DASSEL, COKATO, MN – As head volleyball coach for six years, Dassel-Cokato teacher Beth Flick always wanted to be able to spend more time developing the leadership skills of her team captains, she said.

That also seemed to be a theme for other coaches when meeting at the end of the sports season with DC Activities Director Perry Thinesen.

However, demanding practice and school schedules make it difficult for coaches to have the time needed to work with team leaders and enhance their skills, noted Flick.

For several years, the district kicked around the idea of creating a leadership academy to develop effective leaders at DC, but someone was needed to get it off the ground.

Flick decided to do just that after resigning as head coach and finding she had more time to focus on building the DC Leadership Academy.

Although the original thought was for the academy to be for team captains, Flick and Thinesen realized team captains were not the only leaders who could benefit.

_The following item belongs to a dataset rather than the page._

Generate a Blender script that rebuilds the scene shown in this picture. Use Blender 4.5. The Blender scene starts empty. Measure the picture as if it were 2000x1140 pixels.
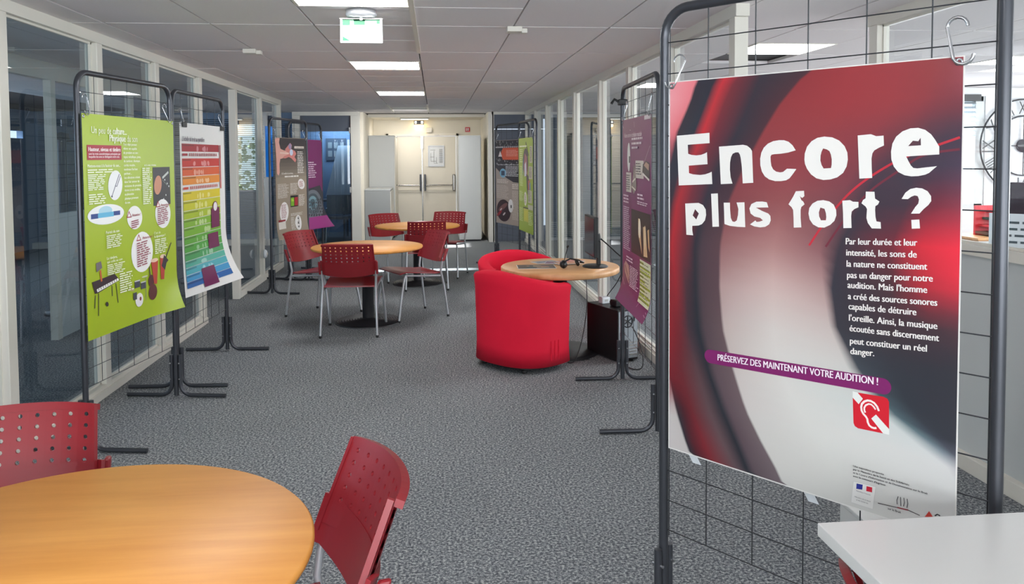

“Ideally, we want to enhance the activities these students are involved in, and also see that translate into the hallways or the stands,” Flick said.

It was decided to open up the academy to all seniors who were involved in at least one extra-curricular activity.

“The leadership academy is helping [students] to see that, even if they are not a captain, they are still a leader – younger kids look up to [them],” Flick said.

She also noted that seniors who don’t have the title of captain act as a buffer, or “go-between,” for the team and the captain, whereas captains are often the buffer between the team and the coach.

“These students are learning lifelong skills to help in the long-term – family, jobs, college,” Thinesen said.

The seniors who participated in the leadership academy this year found it helpful as they navigated their roles as leaders.

It helped them communicate better, not only with their team, but also with teachers and coaches, noted Hailey Schminke, who participated in the leadership academy.

Schminke was in volleyball and basketball, and is currently in track. She is also in student council, Future Lies in You (FLY), and the National Honor Society.

“Oftentimes, kids become a captain or team leader without a whole lot of training,” Flick said. “This program supports them in becoming leaders.”

In preparation for launching the leadership academy, Flick did, and still does, a lot of research, she said.

She also networked with leaders of similar programs in other schools, read a lot of books about effective leadership, and contacted activity directors from other schools for their input.

Taking what she learned, Flick created a leadership program she thought would work well for DC, she said.

Last summer, Flick sent a letter to all 2011-12 seniors who were involved in at least one extracurricular activity. She also sent letters to the parents of those seniors.

The letter explained the leadership academy, and asked students to consider becoming involved.

The first meeting of the leadership academy took place last summer, with 25 to 30 students participating, which Flick considers an accomplishment.

“These are the busiest of busy kids,” Flick said, noting that deciding to take on the additional responsibility of being part of the leadership academy only adds to their busy schedules.

The initial meeting was about four hours in length, and the theme was what it meant to be a leader, and what leaders can do that both positively or negatively affects the team.

“It helped a lot when we had the meeting in the fall for football,” said Tyler Krekelberg, a member of the leadership academy. “We went over the basics of being a leader – what to say when the team is not doing well, keeping kids out of the dumps.”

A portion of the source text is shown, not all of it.